There is std::array for that. Also, for a type with fixed capacity but variable (up to that capacity) size, we're getting std::inplace_vector soon™.

 help



std::array requires the size to be set at compile-time, while I was talking about arrays whose size is determined at construction-time. Of course std::array is also quite the useful class :-)

You can construct the vector with a given size. As long as you don’t push_back, beyond capacity, these should be o dynamic allocations.

If you want to get f cy you can also give it a custam allocator and throw an exception if you do this by mistake


> As long as you don’t push_back

But that's the point.

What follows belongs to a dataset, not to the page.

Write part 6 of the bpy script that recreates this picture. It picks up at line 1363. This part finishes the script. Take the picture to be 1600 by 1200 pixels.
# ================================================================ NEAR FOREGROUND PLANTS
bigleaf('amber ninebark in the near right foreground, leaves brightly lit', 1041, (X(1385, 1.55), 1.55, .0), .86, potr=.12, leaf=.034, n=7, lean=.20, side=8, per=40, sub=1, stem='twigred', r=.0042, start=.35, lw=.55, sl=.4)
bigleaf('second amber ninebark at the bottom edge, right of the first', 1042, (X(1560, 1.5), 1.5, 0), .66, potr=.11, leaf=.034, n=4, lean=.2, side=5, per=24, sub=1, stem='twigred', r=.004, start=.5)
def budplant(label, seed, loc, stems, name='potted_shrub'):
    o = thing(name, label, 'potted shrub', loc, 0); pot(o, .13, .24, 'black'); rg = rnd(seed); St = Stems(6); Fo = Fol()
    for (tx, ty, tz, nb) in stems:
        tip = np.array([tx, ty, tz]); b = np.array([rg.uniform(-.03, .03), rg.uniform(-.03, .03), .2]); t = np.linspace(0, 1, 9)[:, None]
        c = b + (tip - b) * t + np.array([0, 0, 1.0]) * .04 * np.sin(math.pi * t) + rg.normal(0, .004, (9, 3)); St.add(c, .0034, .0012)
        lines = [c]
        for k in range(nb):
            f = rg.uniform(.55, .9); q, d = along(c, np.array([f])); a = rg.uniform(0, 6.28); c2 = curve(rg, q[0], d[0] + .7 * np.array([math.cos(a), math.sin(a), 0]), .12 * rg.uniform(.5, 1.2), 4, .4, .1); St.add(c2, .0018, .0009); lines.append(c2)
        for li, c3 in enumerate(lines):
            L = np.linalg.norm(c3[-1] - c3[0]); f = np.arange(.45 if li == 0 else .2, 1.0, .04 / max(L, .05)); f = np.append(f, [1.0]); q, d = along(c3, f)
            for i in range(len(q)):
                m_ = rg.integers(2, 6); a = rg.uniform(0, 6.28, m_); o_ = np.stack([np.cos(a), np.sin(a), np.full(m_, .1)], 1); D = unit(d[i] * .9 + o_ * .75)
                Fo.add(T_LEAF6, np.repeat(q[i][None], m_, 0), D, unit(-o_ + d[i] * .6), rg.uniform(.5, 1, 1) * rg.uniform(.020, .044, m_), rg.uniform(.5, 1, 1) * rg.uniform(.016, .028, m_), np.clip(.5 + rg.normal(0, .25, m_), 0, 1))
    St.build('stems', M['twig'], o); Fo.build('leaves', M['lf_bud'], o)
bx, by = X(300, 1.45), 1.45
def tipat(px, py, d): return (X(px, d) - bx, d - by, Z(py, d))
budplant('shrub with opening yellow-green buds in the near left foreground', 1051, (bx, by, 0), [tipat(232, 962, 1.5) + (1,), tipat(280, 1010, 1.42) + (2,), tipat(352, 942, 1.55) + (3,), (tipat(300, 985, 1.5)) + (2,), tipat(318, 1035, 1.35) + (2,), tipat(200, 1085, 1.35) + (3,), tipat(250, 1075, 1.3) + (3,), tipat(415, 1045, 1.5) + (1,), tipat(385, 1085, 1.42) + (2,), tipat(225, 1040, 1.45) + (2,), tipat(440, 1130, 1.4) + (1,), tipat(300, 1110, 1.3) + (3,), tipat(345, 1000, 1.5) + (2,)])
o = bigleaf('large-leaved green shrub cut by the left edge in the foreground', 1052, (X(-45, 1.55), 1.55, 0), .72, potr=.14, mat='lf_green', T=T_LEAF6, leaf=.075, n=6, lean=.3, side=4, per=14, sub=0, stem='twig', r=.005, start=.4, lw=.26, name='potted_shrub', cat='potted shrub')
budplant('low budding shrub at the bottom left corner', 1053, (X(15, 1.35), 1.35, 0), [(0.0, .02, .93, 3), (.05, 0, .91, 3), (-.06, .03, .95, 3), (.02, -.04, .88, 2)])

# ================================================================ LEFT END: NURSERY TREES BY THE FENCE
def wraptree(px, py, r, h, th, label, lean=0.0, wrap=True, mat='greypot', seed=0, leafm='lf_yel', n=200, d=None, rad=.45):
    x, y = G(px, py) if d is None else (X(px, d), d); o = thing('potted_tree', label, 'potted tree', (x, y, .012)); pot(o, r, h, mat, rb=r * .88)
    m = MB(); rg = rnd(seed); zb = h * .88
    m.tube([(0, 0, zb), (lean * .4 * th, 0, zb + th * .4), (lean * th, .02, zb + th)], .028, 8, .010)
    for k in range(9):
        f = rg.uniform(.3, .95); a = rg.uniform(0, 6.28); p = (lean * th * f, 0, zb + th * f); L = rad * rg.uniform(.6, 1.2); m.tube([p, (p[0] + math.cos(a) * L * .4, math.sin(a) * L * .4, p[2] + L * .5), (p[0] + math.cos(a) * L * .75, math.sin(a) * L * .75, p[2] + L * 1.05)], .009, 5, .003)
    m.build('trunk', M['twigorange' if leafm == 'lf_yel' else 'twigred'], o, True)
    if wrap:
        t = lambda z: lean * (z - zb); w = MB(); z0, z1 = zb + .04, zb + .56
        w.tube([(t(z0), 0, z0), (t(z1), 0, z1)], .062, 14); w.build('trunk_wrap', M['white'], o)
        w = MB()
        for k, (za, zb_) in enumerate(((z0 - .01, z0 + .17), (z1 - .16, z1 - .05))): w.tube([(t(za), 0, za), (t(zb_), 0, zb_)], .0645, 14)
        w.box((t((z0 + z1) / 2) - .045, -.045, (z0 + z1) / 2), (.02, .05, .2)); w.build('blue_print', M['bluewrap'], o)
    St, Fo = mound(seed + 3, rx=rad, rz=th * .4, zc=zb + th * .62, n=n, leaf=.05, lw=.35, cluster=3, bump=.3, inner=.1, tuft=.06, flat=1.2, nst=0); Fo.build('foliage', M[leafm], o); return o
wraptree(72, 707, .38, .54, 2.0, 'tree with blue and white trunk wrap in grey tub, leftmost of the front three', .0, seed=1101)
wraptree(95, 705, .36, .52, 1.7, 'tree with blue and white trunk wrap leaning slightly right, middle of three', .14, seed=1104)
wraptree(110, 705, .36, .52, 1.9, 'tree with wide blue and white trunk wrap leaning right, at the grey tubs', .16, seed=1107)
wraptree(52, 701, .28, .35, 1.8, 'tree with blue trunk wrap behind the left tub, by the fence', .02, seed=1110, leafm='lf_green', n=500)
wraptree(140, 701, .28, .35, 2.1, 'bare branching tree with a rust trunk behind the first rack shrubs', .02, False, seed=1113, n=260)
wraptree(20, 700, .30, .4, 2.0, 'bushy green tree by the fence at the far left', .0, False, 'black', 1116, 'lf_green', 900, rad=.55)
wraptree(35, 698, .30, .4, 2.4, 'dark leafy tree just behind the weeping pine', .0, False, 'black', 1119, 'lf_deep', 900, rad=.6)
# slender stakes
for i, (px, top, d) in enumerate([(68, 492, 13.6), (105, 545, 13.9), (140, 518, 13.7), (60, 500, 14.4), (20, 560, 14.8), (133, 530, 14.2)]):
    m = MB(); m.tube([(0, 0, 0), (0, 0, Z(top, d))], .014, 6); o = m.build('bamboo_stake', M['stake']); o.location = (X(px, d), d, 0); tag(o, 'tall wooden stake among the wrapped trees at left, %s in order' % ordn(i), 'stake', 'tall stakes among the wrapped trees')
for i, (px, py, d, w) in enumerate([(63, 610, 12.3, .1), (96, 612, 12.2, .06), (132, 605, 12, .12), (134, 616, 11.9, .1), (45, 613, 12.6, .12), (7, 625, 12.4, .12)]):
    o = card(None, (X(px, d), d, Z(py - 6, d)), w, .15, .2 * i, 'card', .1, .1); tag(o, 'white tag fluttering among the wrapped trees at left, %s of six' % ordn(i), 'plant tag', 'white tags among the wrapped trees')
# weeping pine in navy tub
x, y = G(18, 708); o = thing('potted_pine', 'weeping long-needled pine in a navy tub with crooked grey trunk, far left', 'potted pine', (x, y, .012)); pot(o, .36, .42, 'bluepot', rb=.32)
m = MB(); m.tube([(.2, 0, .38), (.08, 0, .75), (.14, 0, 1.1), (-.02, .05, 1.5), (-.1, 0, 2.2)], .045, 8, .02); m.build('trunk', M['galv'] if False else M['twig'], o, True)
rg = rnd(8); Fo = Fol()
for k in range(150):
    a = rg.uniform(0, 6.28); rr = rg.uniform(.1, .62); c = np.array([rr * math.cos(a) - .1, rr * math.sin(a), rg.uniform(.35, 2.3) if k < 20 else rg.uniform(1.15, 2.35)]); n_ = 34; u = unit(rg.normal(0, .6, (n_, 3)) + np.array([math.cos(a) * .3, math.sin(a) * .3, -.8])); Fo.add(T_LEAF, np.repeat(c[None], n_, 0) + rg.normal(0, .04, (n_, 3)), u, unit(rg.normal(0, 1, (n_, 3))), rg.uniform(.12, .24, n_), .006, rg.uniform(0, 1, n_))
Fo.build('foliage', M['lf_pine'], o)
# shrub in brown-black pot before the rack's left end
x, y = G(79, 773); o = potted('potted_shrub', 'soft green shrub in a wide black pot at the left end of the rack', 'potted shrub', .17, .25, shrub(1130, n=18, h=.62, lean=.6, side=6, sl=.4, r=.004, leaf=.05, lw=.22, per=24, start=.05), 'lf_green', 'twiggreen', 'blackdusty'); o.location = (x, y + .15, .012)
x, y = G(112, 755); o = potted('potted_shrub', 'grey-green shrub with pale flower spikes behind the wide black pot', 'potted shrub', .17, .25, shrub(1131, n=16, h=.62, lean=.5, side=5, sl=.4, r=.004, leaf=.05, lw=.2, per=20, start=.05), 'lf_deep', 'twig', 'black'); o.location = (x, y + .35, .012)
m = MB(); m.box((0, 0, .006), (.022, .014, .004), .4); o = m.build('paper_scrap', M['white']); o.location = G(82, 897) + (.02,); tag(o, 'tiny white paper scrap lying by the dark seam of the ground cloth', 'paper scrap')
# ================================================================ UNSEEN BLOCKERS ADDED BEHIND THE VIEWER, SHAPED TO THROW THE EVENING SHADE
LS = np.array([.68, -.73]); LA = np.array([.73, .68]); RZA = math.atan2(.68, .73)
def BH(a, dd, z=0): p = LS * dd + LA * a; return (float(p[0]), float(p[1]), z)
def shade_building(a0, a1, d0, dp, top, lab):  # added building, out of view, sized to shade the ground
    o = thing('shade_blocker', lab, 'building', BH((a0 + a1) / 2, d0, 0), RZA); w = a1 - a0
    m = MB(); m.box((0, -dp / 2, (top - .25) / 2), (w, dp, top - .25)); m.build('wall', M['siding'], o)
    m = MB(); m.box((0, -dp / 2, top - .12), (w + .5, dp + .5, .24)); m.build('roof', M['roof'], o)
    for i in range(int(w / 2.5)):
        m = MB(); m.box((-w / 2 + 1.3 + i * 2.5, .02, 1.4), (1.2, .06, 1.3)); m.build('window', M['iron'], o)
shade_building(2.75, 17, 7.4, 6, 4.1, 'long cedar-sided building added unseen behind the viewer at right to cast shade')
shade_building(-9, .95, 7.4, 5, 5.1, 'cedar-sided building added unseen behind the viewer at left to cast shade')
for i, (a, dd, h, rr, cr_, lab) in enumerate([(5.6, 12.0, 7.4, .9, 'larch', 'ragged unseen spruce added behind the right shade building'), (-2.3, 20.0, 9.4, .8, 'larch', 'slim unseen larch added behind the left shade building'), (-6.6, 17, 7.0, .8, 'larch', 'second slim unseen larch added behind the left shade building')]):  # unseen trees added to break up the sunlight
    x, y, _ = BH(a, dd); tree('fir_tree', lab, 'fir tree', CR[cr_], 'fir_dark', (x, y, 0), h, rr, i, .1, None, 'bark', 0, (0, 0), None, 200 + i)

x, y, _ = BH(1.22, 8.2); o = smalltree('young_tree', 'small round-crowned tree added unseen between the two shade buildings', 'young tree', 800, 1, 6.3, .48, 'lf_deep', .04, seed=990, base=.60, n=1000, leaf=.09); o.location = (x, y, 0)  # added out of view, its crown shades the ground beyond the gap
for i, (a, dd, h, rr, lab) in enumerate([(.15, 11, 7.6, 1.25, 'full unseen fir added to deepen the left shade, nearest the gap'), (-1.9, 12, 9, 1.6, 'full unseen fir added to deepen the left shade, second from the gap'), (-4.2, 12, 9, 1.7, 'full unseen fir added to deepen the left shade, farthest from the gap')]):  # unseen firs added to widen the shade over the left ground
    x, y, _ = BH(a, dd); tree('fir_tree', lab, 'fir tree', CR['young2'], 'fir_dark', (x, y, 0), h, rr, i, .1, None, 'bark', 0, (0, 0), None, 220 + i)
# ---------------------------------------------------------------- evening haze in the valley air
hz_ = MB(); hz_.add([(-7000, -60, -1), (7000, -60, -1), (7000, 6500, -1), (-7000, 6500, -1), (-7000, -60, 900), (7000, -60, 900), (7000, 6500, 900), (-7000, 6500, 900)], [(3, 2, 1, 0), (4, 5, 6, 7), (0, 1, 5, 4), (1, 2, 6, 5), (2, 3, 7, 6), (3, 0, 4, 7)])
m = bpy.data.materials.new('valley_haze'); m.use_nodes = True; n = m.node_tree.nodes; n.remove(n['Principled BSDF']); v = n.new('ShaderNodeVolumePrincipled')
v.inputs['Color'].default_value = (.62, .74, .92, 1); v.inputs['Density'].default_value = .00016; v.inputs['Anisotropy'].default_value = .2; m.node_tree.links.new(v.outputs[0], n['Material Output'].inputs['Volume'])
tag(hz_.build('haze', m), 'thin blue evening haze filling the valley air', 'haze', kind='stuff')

You _can_ push_back, or resize, or reserve, etc. etc. My claim is that the more common use case is the one where this _cannot_ happen.

> If you want to get f cy you can also give it a custam allocator

And then nobody will want to use it, because that's not interchangeable with containers vector with the default allocator, and also difficult to understand. I mean, look at PMR allocators, which are not even that custom. They see very little use I'm afraid.


Well, if you want to, I can write you a forwarder-wrapper around a std::vector that would inhibit allocation-inducing operations. Now, getting it into stdlib, that's a different matter entirely...

Also, do I understand correctly that you want both the capacity and the size fixed, i.e., the container's elements have to be pre-constructed and supplied to the constructor via an initializer list?